→ **Task to carry out**: Spot every line with the word "picture" and return it.

-=-=-=-=-

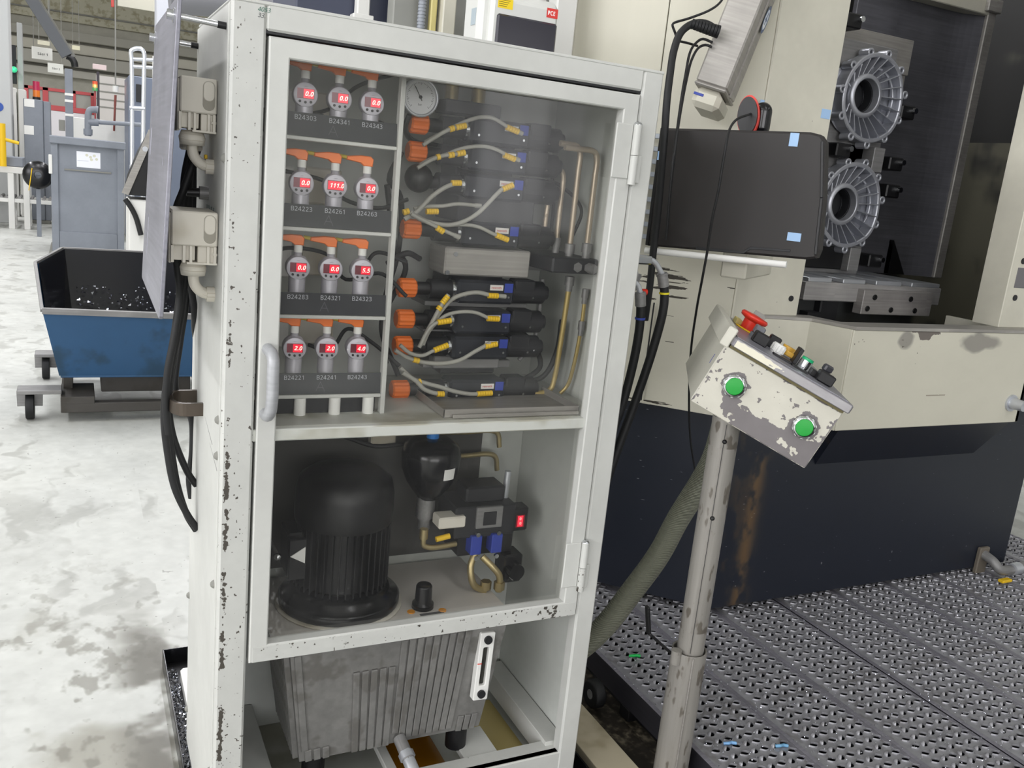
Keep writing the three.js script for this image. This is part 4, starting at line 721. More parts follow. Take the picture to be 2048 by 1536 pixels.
// ------------------------------------------------------------------ control pedestal
{
  const p = local('control_pedestal', 'worn cream control console on a telescopic steel post with two green buttons', 'control console');
  const px = 0.9445, pz = 0.06;
  const w = M.stainless;
  new MB().bar([0.829, 0.46, 0.05], [0.842, 0.398, 0.05], 0.012, 0.006).bar([0.842, 0.398, 0.05], [0.91, 0.34, 0.05], 0.012, 0.006).build('clamp_lever', M.black, p);
  const M_post2 = MS({ color: 0x9f9d99, metalness: 0.15, roughness: 0.45, map: T.galv });
  // lower tube with a welded seam, open clamp lip; base plate below the frame
  new MB().mat(new THREE.LatheGeometry([[0.0345, 0.012], [0.0365, 0.012], [0.0365, 0.352], [0.0345, 0.352], [0.032, 0.35], [0.032, 0.012]].map(([a, b]) => new THREE.Vector2(a, b)), 36), new THREE.Matrix4().makeTranslation(px + 0.002, 0, pz)).build('lower_tube', M_post2, p);
  new MB().bar([px - 0.014, 0.012, pz + 0.0345], [px - 0.014, 0.35, pz + 0.0345], 0.0035, 0.003).build('weld_seam', w, p);
  new MB().cyl(0.011, 0.011, 0.03, px - 0.036, 0.343, pz + 0.006, 'y', 14).build('clamp_ear', M_post2, p);
  new MB().cyl(0.028, 0.028, 0.56, px + 0.004, 0.58, pz, 'y', 28).build('upper_tube', M_post2, p);
  const rod = (y) => { const a = px - 0.001, d = V(-0.57, 0, 0.82); return [a + d.x * 0.0272 + 0.004, y, pz + d.z * 0.0272]; };
  for (const y of [0.655, 0.815]) { const [a, b, c] = rod(y); new MB().add(new THREE.SphereGeometry(0.0048, 10, 8), [a, b, c]).build('pin_hole', M.black, p); }
  new MB().bar([rod(0.36)[0] - 0.002, 0.355, rod(0.36)[2] + 0.0006], [rod(0.8)[0] - 0.002, 0.85, rod(0.8)[2] + 0.0006], 0.0012, 0.0012).build('slot_line', M.dark, p);
  new MB().box(0.14, 0.012, 0.14, px - 0.03, 0.006, pz + 0.02, 0.002).build('base_plate', M_post2, p);
  new MB().box(0.05, 0.02, 0.03, px + 0.02, 0.85, pz - 0.02, 0.002).build('weld_bracket', M_post2, p);
  // the console in its own tilted axes: x along the front, y up its face, z out of the front
  const con = new THREE.Group(); con.name = 'console'; p.add(con);
  con.matrixAutoUpdate = true;
  const bm = new THREE.Matrix4().makeBasis(V(0.73823, -0.40138, 0.54213), V(0.33951, 0.91557, 0.21555), V(-0.58288, 0.02494, 0.81218));
  con.quaternion.setFromRotationMatrix(bm); con.position.set(0.86133, 1.01712, 0.12475);
  WORLD.set(con, false);
  const L = 0.245, Hh = 0.123, D = 0.42;
  // worn front: bare grey metal where the paint has gone
  const wornF = (u, v) => {
    const x = u * 0.26 - 0.005, y = v * 0.135 - 0.13; // metres on the face
    const n = fbm(u * 14, v * 8, 32, 211, 5), n2 = fbm(u * 40, v * 22, 64, 213, 3);
    let wgt = 0;
    const d1 = Math.hypot(x - 0.053, y + 0.057), d2 = Math.hypot(x - 0.199, y + 0.056);
    wgt = Math.max(wgt, sm(0.03, 0.018, d1), sm(0.034, 0.02, d2));
    wgt = Math.max(wgt, sm(0.024, 0.008, Math.hypot((x - 0.064) * 1.2, (y + 0.088) * 0.8)));
    wgt = Math.max(wgt, sm(-0.072, -0.088, y + (x - 0.16) * -0.1) * sm(0.06, 0.1, x));
    wgt = Math.max(wgt, sm(0.175, 0.205, x + (y + 0.09) * 0.4) * sm(-0.07, -0.085, y));
    wgt = Math.max(wgt, sm(0.009, 0.001, L - x) * 0.8, sm(-0.006, 0.0, y) * sm(0.1, 0.14, x) * 0.62, sm(0.012, 0.0, x) * 0.4 * n2 * 2);
    const isl = sm(0.012, 0.004, Math.abs(y + 0.105 + (x - 0.19) * 0.15)) * sm(0.155, 0.175, x) * sm(0.232, 0.21, x);
    wgt -= isl * 0.75; wgt += sm(-0.05, -0.1, y) * 0.2 * sm(0.0, 0.06, x) + 0.07;
    return wgt + (n - 0.5) * 1.3 + (n2 - 0.5) * 1.1;
  };
  const fm = tex(1024, 512, (u, v) => { const m = fbm(u * 6, v * 4, 8, 217, 5); const a = wornF(u, v), k = 226 + 14 * (m - 0.5); if (a > 0.5) return [124 + 16 * m, 119 + 16 * m, 120 + 16 * m]; if (a > 0.475) return [176, 170, 154]; return [k, k - 3, k - 17]; }, 0.26, 0.135);
  fm.offset.set(0.005 / 0.26, 0.13 / 0.135);
  const fr = tex(256, 128, (u, v) => g3(wornF(u, v) > 0.5 ? 110 : 150), 0.26, 0.135, false); fr.offset.copy(fm.offset);
  const M_face = MS({ color: 0xdadada, map: fm, roughness: 0.9, roughnessMap: fr, metalness: 0.1 });
  const M_side = MS({ color: 0xd6d4c8, map: T.paint, roughness: 0.45 });
  new MB().bb(0, L, -Hh, 0, -D, -0.0015, 0.004).build('console_box', M_side, con);
  new MB().bb(0.0015, L - 0.0015, -Hh + 0.001, -0.001, -0.004, 0, 0.0012).build('front_plate', M_face, con);
  new MB().bb(0.008, L - 0.002, -0.0005, 0.0045, -D + 0.01, 0.001, 0.0005).build('gasket', MS({ color: 0x6d6646, roughness: 0.8 }), con);
  const lidMap = tex(512, 64, (u, v) => { const n = fbm(u * 26, v * 4, 32, 221, 4), m = fbm(u * 8, v * 2, 8, 223, 4); const a = sm(0.62, 0.05, u) * sm(0.95, 0.4, v) + (n - 0.5) * 0.5; const k = 158 + 26 * (m - 0.5); return a > 0.42 ? [214, 210, 192] : [k, k - 2, k]; }, 0.25, 0.02);
  lidMap.offset.set(-0.006 / 0.25, -0.0045 / 0.02);
  const lid = new MB().bb(0.006, 0.25, 0.0045, 0.022, -D, 0.012, 0.0025).build('lid', MS({ color: 0xb2b0b4, metalness: 0.45, roughness: 0.4, map: T.scratch }), con);
  new MB().bb(0.012, 0.246, 0.0058, 0.0205, 0.0112, 0.0126, 0.0004).build('lid_edge', MS({ map: lidMap, metalness: 0.3, roughness: 0.42 }), lid);
  new MB().bb(-0.012, 0.006, -0.004, 0.034, -D, 0.002, 0.002).build('hinge_wall', M_side, con);
  new MB().bb(0.01, 0.24, 0.022, 0.0235, -D + 0.01, 0.004, 0.0005).build('lid_plate', MS({ color: 0xc9c9d2, metalness: 0.5, roughness: 0.35, map: T.scratch }), lid);
  for (const x of [0.053, 0.199]) {
    const rg = new MB().lathe([[0.0165, -0.002], [0.0215, -0.002], [0.0215, 0.004], [0.02, 0.008], [0.0165, 0.009]], x, -0.0565, 0.001, 'z', 32);
    for (let k = 0; k < 10; k++) { const a = k / 10 * 6.2832; rg.add(chamferBox(0.004, 0.006, 0.004, 0.001), [x + Math.cos(a) * 0.0205, -0.0565 + Math.sin(a) * 0.0205, 0.006], [0, 0, a]); }
    const b = rg.build('button_ring', M.chrome, con);
    new MB().lathe([[0, 0.0085], [0.015, 0.0082], [0.017, 0.006], [0.017, 0]], x, -0.0565, 0.001, 'z', 32).build('green_button', M.green, b);
  }
  const lm = (fn, n, m, par = lid) => { const b = new MB(); fn(b); return b.build(n, m, par); };
  const es = lm((b) => b.cyl(0.016, 0.018, 0.022, 0.057, 0.036, -0.28).lathe([[0.014, 0.045], [0.029, 0.05], [0.031, 0.056], [0.028, 0.06], [0, 0.062]], 0.057, 0, -0.28, 'y', 28), 'emergency_stop', M.red);
  lm((b) => b.lathe([[0.02, 0.0235], [0.026, 0.0235], [0.026, 0.026], [0.02, 0.027]], 0.057, 0, -0.28, 'y', 24), 'yellow_ring', M.yellow, es);
  lm((b) => b.box(0.02, 0.018, 0.03, 0.067, 0.042, -0.2, 0.002).cyl(0.013, 0.013, 0.01, 0.067, 0.028, -0.2), 'grey_selector', MS({ color: 0x6c6e74, roughness: 0.4 }));
  lm((b) => b.box(0.03, 0.022, 0.03, 0.066, 0.034, -0.12, 0.002), 'switch_block', M.black);
  lm((b) => b.box(0.024, 0.026, 0.02, 0.104, 0.036, -0.2, 0.002), 'switch_block', M.black);
  lm((b) => { b.cyl(0.012, 0.013, 0.02, 0.106, 0.033, -0.13); for (let k = 0; k < 8; k++) b.box(0.006, 0.014, 0.004, 0.106 + Math.cos(k * 0.785) * 0.0125, 0.034, -0.13 + Math.sin(k * 0.785) * 0.0125, 0.001, [0, -k * 0.785 + 1.57, 0]); }, 'white_knob', M.white);
  lm((b) => b.bb(0.094, 0.13, 0.0235, 0.027, -0.09, -0.07, 0.0005), 'label_holder', M.black);
  lm((b) => b.bb(0.132, 0.166, 0.0235, 0.027, -0.08, -0.06, 0.0005), 'label_holder', M.black);
  lm((b) => b.cyl(0.0135, 0.0135, 0.018, 0.135, 0.036, -0.19).box(0.02, 0.01, 0.014, 0.139, 0.033, -0.165, 0.002), 'yellow_lamp', MS({ color: 0xe6b54a, roughness: 0.3 }));
  lm((b) => b.box(0.008, 0.032, 0.036, 0.148, 0.04, -0.15, 0.001), 'black_guard', M.black);
  const sv = lm((b) => b.cyl(0.013, 0.013, 0.018, 0.166, 0.033, -0.13), 'silver_button', M.chrome);
  lm((b) => b.cyl(0.012, 0.012, 0.005, 0.166, 0.0445, -0.13), 'green_cap', MS({ color: 0x1fae72, roughness: 0.35 }), sv);
  const sk = lm((b) => b.box(0.032, 0.02, 0.028, 0.2, 0.034, -0.075, 0.002).box(0.012, 0.012, 0.03, 0.181, 0.03, -0.1, 0.001), 'selector_base', M.black);
  lm((b) => b.box(0.02, 0.014, 0.014, 0.201, 0.05, -0.105, 0.003, [0, 0.4, 0]), 'selector_knob', MS({ color: 0x3b3b40, roughness: 0.4 }), sk);
  lm((b) => b.bb(0.03, 0.045, 0.0235, 0.035, -0.36, -0.3, 0.001), 'yellow_label', MS({ color: 0xd2c27a, roughness: 0.6 }));
  const br = poly([[-0.014, -0.02], [0.014, -0.02], [0.014, 0.012], [0.008, 0.018], [-0.014, 0.018]]); br.holes.push(new THREE.Path(circle(0.003).getPoints(10)));
  lm((b) => b.ext(br, 0.002, 0.075, 0.05, -0.36, 0.0004), 'lug', M.stainless);
  new MB().bb(-0.0005, 0.0, -0.05, -0.03, -0.06, -0.056, 0.0001).build('pen_mark', M.blue, con);
}
tag(new MB().tube([[1.0, 0.84, 0.0], [1.02, 0.74, -0.04], [1.035, 0.66, -0.09], [1.02, 0.56, -0.13], [0.985, 0.475, -0.135], [0.93, 0.39, -0.14], [0.87, 0.3, -0.15], [0.81, 0.22, -0.18], [0.77, 0.14, -0.25]], 0.0262, 90, 18).build('corrugated_hose', MS({ color: 0x7e8070, roughness: 0.5, map: T.paint, bumpMap: (() => { const t = tex(16, 256, (u, v) => g3(127 + 120 * Math.sin(v * Math.PI * 2 * 20)), 0.1, 0.08, false); return t; })(), bumpScale: 0.002 }), scene), 'thick grey green ribbed hose sloping down behind the pedestal post', 'hose');
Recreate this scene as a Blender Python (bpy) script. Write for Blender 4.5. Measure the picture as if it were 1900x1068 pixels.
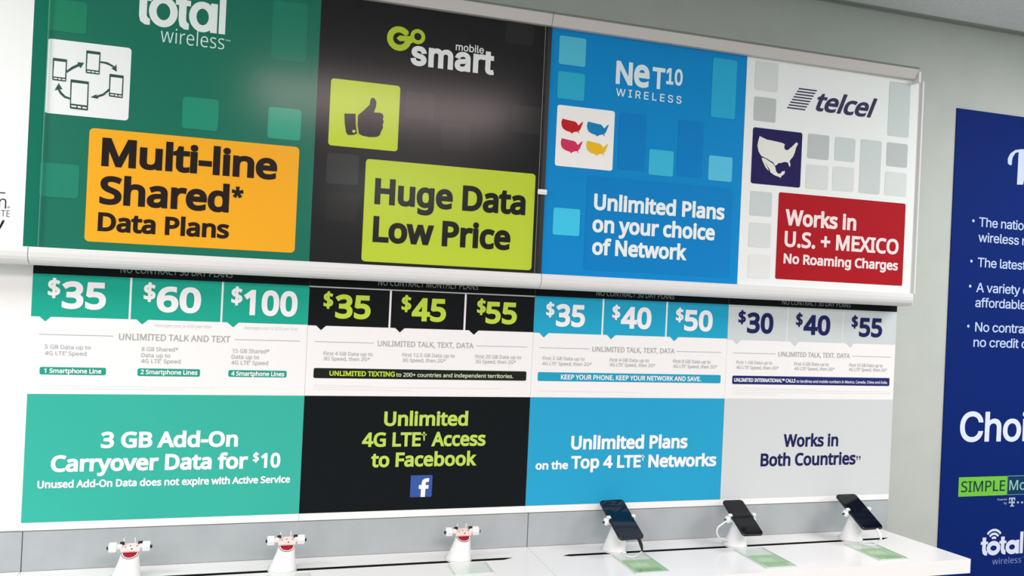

-=-=-=-=-

→ **Answer in full**:
Keep writing the three.js script for this image. This is part 4, starting at line 721. More parts follow. Take the picture to be 2048 by 1536 pixels.
Recreate this scene as a Blender Python (bpy) script. Write for Blender 4.5. Measure the picture as if it were 1900x1068 pixels.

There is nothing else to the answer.